Greater Harrisburg's Community Magazine

Harrisburg Renews Push to Pass Zoning Code


Undeveloped sites, such as this Front Street lot in a newly created “Riverfront District,” would be impacted by Harrisburg’s proposed new zoning code.

Harrisburg has revived a long-dormant effort to re-haul its aged zoning code, with a final City Council vote slated for next month.

The flurry of action represents an abrupt change for the city. Four years ago, the city’s Planning Bureau submitted the new code to council, which then bottled it up in committee and never voted on it. After making several small changes, the Papenfuse administration recently re-introduced the draft code for consideration.

“The existing zoning code is too outdated and must immediately be updated,” said Joyce Davis, communications director for Mayor Eric Papenfuse. “[The mayor] believes at least a transitional zoning code is needed as the city goes through the comprehensive planning process.”

Council held a committee hearing on the proposed code on June 5. At that meeting, some businesses and residents expressed concern over how the new code treats matters like private parking businesses and transitional housing.

The city now will conduct two public input sessions. The first is slated for June 25 at 5:30 p.m. at the Camp Curtin YMCA, 2135 N. 6th St. The second will take place June 26 at the Boys & Girls Club at 1227 Berryhill St.

A final council vote is slated for the July 8 legislative session.

The effort to revamp the city’s zoning code began about five years ago in an effort to streamline and simplify a code that had become overly complex and even obsolete, according to the city. Over the years, the code, originally passed in 1950, had grown to include 27 base zoning districts and six overlay districts. The new code includes just nine base districts and four overlay districts.

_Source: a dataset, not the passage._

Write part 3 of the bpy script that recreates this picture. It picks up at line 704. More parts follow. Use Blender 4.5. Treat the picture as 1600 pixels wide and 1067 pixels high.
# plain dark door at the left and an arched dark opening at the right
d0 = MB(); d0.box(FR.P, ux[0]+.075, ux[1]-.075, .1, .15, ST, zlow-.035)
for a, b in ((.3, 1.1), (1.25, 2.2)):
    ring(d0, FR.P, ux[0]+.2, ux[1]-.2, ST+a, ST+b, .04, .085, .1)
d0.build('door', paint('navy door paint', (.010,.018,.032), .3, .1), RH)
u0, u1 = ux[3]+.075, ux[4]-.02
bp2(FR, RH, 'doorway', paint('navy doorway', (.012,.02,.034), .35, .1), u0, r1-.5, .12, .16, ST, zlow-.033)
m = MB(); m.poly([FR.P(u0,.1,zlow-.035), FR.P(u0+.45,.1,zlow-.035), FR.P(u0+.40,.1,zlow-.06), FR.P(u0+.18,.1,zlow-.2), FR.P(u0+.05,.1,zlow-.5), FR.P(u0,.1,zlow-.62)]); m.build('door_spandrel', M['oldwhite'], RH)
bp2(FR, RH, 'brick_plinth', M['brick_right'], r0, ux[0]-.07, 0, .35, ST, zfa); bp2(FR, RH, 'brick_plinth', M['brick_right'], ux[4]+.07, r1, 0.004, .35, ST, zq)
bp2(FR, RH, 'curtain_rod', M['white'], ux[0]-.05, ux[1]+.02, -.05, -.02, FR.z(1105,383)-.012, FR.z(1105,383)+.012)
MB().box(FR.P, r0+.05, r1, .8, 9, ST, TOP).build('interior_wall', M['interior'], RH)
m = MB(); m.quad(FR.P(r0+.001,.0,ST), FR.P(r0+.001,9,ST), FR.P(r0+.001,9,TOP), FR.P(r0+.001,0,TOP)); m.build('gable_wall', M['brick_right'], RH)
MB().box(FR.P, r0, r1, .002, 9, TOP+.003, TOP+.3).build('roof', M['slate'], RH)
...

There has been some opposition to the new code, which makes considerable changes to how Harrisburg zones the city for housing and business. Several critics have said the city has the process backwards, that it should pass a new comprehensive plan before a new zoning code.

Davis, though, said that amendments can be added later “if deficiencies surface after the comprehensive planning process is complete.”

In one significant change, a new Riverfront District would be created along much of Front Street and along State Street to the Capitol. The district is more restrictive than existing zoning in terms of use, signage and parking in an effort to minimize impacts and preserve the character of the area. It also would cap new building height at 45 feet and, in many cases, increase setbacks.